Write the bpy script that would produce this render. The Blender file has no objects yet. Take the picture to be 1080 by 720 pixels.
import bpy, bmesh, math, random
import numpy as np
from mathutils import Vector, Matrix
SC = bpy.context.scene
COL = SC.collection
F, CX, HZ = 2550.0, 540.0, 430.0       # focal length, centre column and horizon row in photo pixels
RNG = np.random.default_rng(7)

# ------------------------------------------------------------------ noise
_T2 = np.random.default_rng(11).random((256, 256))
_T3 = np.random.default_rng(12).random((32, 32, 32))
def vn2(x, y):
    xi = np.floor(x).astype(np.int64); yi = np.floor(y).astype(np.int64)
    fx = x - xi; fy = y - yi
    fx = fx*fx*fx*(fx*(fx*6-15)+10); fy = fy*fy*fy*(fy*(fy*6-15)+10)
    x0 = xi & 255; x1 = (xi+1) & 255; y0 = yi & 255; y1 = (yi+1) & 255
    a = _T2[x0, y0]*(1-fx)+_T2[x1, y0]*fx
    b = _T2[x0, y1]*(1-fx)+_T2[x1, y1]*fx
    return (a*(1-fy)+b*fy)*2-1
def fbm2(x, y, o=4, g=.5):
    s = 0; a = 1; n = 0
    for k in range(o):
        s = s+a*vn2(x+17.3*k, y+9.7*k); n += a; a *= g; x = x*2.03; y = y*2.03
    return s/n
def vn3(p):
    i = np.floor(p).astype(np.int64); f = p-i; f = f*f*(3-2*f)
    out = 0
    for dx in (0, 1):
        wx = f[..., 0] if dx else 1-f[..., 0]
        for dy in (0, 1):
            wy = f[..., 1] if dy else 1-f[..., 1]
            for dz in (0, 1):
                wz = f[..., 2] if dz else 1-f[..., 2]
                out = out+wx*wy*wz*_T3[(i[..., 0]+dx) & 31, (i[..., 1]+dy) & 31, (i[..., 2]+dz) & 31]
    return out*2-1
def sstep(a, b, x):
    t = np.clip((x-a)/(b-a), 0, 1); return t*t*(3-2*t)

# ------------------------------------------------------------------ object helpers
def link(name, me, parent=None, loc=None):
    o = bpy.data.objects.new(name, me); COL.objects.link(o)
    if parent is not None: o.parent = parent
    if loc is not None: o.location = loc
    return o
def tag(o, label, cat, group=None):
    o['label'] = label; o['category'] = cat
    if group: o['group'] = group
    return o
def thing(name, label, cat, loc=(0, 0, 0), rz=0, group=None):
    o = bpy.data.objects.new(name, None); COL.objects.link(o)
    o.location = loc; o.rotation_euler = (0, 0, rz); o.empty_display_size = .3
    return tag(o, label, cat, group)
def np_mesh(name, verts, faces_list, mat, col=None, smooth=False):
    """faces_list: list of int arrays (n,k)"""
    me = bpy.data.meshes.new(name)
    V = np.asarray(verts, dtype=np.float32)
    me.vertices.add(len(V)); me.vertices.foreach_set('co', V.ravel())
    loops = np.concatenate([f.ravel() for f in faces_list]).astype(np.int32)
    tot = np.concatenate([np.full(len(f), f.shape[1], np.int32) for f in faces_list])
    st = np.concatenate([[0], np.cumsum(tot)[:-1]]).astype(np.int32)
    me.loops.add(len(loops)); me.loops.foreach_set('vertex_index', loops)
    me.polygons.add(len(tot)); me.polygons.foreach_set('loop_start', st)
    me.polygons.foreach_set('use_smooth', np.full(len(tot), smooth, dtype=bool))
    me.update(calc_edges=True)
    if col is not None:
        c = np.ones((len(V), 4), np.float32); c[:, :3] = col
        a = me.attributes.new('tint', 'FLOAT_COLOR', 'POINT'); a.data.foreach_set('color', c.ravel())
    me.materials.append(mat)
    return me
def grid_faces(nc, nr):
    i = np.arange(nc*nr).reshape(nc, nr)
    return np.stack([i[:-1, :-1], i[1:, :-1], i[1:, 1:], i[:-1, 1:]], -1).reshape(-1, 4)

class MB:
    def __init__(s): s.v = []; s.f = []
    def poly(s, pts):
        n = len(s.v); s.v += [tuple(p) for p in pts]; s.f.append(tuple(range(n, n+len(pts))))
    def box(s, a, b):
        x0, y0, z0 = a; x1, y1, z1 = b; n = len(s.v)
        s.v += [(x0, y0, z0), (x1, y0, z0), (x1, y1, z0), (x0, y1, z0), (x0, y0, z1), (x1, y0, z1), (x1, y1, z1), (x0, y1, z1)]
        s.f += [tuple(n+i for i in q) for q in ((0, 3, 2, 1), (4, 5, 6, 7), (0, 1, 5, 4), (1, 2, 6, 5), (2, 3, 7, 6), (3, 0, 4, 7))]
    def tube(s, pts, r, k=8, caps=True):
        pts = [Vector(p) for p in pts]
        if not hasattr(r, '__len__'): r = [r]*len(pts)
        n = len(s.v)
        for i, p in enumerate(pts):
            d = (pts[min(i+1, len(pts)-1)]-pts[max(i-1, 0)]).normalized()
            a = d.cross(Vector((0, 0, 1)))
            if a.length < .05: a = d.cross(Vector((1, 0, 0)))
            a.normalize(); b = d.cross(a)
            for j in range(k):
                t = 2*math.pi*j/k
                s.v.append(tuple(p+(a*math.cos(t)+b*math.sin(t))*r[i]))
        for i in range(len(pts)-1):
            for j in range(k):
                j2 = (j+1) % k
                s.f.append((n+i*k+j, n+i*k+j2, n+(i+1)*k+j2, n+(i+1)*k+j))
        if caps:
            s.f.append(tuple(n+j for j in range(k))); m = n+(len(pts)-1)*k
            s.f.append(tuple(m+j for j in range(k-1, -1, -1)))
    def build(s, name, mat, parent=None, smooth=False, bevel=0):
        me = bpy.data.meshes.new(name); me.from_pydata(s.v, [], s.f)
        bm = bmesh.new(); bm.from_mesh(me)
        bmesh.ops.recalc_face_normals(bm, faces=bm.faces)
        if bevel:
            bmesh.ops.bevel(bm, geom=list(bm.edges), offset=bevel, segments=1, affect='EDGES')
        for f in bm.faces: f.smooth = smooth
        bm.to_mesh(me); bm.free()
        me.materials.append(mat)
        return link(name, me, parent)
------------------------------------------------
== REQUIRED TASK ==
Lines from the start of the material above through the line containing "RNG = np.random.default_rng(7)" are to be duplicated exactly, and only those.

== SOLUTION TO THE EXERCISE ==
Write the bpy script that would produce this render. The Blender file has no objects yet. Take the picture to be 1080 by 720 pixels.
import bpy, bmesh, math, random
import numpy as np
from mathutils import Vector, Matrix
SC = bpy.context.scene
COL = SC.collection
F, CX, HZ = 2550.0, 540.0, 430.0       # focal length, centre column and horizon row in photo pixels
RNG = np.random.default_rng(7)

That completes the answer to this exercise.